*****《ある町の社会教育委員のメモ》*****

【研修に参加する意味?】

 ある委員職にあることで,研修の機会が与えられています。全国的な社会教育研究大会が行われており,参加の旅費が支給されます。今年は帯広市で開催され,二人で出席してきました。旅費の支給は余計な空き時間を作らないような日程に沿って計算されますので,大会に参加して食事をして泊まることしかできません。もちろん数時間の空き時間はありますが,近郊を散策する程度です。ちょっと足を伸ばしての観光というのは困難です。
 ところで,研修旅行といえば,裏返すと観光旅行になるというイメージがあります。大会から帰宅して旅先の様子を話すと,連れ合いがつまらないといった感想を漏らしました。研修は一種のご褒美みたいなものという通念が働いたのでしょう。確かに昔は個人負担を追加して日程を一日延長することで,観光をしていたことがありました。今でも可能かもしれませんが,それでは3泊4日という長期になり,かなり暇のある人しか出席が無理だということになります。そこで,大会初日に資料を受け取って,後の会議は欠席し会期内で自主研修という形を採用している剛胆な例も見かけます。もちろん,表向きには内緒のことです。

 この全国大会への出席に意味があるのかという声もあります。必要がないとなれば,出席の補助金は削減されます。必要であるかどうか,それを判定するのは出席者です。誠実に研修をして,その成果を自らの役目の中に組み込んでいくことができれば,研修は有意義です。さらに必要であると認めてもらうためには,研修の成果を目に見えるように提示する努力を怠らないことです。そういう覚悟を持たない限り,委員という公的な役職を占有すべきではないでしょう。

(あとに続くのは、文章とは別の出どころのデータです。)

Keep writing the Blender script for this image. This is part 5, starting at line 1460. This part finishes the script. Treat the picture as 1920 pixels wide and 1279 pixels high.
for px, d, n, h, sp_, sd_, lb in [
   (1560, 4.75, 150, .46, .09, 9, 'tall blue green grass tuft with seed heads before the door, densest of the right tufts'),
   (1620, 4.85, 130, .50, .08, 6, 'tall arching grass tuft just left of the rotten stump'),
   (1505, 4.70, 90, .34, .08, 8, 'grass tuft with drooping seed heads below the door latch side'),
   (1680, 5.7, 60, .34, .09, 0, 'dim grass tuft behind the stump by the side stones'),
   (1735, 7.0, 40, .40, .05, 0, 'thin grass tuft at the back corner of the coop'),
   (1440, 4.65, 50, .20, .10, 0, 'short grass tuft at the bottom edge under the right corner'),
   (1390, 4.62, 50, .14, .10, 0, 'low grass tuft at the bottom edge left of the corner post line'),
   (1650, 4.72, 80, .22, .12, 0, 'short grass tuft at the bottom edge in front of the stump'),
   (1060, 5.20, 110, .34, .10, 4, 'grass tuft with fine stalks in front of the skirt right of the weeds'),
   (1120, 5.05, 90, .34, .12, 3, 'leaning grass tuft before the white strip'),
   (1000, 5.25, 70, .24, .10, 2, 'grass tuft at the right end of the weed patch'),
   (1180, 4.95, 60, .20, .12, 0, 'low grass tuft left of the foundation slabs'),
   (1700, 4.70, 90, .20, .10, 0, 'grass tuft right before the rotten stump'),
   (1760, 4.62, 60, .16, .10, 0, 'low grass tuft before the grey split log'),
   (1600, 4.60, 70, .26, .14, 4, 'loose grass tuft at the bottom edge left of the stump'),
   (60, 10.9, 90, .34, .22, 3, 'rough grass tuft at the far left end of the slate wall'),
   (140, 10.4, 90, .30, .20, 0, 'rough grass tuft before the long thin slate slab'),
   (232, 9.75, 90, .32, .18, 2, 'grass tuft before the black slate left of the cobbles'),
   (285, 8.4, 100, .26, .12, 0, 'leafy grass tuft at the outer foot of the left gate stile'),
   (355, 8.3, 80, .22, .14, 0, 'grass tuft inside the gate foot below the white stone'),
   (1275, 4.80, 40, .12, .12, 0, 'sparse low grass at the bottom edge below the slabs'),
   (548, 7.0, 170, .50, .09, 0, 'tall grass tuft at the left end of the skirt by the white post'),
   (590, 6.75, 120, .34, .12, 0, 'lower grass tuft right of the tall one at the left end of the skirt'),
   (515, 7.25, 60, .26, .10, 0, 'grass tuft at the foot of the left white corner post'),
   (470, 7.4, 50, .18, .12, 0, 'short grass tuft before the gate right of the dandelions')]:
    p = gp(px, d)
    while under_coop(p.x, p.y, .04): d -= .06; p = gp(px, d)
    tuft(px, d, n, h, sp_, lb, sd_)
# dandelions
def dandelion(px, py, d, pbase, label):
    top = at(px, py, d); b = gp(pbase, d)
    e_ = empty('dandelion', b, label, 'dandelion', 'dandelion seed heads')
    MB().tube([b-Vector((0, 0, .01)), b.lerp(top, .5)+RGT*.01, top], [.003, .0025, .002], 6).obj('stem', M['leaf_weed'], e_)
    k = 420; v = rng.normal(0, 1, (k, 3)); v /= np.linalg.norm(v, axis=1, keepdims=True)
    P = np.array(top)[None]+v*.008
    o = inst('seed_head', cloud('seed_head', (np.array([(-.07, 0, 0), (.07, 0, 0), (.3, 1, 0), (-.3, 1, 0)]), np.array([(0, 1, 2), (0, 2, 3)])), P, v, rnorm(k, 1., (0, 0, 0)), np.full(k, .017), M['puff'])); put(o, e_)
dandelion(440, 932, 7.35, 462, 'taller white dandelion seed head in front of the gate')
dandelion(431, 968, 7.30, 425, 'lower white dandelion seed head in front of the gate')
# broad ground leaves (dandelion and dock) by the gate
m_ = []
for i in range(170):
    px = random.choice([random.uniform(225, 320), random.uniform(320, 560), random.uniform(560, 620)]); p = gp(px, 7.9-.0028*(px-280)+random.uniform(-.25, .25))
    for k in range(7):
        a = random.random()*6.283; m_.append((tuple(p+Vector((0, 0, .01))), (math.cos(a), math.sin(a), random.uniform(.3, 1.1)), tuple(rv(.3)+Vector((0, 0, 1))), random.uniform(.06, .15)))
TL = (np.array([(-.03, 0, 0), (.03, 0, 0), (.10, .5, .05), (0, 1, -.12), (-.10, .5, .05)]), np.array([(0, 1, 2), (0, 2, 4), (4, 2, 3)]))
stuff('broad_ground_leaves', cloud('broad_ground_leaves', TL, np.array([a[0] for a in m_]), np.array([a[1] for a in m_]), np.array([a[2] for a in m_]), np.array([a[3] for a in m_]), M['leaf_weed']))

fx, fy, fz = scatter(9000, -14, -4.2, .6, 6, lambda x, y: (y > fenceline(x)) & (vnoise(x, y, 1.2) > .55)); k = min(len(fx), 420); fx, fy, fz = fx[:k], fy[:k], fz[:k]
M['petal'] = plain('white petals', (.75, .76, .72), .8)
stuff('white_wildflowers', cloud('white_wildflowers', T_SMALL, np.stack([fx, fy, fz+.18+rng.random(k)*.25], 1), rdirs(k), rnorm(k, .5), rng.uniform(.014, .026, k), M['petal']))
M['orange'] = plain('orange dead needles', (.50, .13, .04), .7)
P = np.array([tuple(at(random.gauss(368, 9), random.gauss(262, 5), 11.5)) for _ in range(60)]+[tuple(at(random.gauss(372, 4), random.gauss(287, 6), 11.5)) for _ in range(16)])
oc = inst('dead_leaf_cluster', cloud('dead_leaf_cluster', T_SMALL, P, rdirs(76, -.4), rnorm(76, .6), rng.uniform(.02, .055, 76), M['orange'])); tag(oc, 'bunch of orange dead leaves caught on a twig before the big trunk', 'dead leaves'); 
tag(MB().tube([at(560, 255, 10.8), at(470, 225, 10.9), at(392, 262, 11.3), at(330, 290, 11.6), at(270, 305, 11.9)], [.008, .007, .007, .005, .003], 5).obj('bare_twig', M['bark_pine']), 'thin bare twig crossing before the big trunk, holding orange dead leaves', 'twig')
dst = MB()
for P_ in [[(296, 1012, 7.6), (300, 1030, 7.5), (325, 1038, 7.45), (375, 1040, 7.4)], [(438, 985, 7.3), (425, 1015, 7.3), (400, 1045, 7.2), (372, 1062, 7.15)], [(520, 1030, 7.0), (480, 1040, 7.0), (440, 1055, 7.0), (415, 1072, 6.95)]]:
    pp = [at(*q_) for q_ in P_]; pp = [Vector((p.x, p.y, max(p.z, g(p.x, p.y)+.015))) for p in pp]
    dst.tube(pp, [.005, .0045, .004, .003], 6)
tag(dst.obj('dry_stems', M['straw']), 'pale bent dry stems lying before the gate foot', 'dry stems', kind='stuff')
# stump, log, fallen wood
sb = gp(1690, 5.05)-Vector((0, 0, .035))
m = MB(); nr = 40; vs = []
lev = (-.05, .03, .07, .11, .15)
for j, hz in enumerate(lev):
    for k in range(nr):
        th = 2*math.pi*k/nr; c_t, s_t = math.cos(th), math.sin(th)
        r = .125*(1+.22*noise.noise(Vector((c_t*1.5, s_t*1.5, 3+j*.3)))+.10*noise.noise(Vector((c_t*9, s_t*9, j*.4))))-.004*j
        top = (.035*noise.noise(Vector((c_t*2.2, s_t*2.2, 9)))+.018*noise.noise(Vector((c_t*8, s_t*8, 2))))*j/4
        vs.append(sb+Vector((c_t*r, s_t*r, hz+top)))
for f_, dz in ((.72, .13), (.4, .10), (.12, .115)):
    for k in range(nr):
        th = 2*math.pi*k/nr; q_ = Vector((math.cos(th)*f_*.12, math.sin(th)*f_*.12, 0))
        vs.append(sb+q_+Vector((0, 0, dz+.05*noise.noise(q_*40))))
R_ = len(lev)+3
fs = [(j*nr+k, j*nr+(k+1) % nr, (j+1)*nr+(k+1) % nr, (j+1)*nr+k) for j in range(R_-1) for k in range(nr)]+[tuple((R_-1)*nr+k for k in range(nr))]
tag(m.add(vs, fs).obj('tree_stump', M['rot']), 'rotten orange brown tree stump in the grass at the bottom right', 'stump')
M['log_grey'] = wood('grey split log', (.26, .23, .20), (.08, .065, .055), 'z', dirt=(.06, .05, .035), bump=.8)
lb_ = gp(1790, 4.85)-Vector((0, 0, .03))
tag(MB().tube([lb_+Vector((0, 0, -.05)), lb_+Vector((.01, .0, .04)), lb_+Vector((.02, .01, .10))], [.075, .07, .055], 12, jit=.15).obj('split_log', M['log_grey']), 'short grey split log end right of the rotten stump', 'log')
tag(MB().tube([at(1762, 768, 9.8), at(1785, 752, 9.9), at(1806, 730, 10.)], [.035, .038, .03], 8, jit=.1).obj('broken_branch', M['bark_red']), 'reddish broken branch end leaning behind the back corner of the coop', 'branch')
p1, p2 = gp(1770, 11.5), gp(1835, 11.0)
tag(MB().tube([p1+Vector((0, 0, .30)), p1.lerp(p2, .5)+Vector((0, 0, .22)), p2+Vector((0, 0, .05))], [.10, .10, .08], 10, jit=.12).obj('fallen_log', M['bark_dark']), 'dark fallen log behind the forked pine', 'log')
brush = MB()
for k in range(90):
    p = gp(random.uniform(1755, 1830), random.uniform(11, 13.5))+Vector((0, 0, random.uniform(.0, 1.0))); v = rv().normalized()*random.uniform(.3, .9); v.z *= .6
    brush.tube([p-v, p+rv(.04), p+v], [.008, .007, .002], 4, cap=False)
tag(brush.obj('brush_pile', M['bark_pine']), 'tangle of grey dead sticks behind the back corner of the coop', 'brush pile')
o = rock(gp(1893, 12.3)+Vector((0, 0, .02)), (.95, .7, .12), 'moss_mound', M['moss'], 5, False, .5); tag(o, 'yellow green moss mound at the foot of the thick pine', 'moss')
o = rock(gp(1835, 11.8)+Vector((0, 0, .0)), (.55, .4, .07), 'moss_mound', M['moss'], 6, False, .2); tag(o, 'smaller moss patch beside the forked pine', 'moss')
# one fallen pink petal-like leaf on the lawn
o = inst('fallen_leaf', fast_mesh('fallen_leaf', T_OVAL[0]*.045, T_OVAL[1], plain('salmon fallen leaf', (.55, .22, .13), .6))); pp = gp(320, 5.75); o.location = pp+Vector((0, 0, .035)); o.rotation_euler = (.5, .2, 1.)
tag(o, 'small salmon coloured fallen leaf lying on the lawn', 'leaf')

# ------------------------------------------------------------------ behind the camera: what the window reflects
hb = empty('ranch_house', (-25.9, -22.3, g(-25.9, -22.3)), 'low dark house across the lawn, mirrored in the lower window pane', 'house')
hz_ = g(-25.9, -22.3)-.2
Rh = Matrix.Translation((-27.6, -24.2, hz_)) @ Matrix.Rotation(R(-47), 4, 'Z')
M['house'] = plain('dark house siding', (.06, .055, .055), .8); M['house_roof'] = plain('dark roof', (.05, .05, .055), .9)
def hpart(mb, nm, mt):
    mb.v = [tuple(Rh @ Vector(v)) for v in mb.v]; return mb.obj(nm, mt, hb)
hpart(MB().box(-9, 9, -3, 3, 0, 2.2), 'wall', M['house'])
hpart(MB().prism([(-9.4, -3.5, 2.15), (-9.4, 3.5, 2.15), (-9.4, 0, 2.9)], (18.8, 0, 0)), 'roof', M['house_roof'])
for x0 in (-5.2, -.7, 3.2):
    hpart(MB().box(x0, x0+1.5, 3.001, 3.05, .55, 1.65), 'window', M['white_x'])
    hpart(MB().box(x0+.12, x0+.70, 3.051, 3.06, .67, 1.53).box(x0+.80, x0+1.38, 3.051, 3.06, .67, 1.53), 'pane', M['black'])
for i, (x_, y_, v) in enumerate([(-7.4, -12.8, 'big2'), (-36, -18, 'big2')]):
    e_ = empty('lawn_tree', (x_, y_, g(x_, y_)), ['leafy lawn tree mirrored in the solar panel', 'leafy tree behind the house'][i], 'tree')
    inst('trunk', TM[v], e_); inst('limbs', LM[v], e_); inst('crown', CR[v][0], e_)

 余録を求めるのは人の常です。しかし,どんな余録を手にしようとするのか,その選択力が肝心です。観光地巡りをするのも一つではあるのですが,それではあまりに寂しいでしょう。物産をお土産にするということもありますが,実のところ,物産はご当地で楽しむのが一番です。例えば,郷土料理は風土を離れると美味しさは半減します。訪れた場所で数日を過ごすこと,それが一番の余録でしょう。雰囲気や景観,臭いや音,そんなトータルなものを感じ取る感性を楽しませることができます。
 余録はあくまでも個人的なことです。公的な研修旅行ではやはりそれなりの成果を求められています。研修の後,何を得てきたかという報告書を提出するという責務を果たしています。研修が学びであると考えると,いくつかの素材を持ち帰り,一つでも知恵の形に磨いておくことが大切です。研修を振り返ることが,その作業に当たります。研修とは結構厄介なものです。もっともそう考えているは,変人一人かもしれません。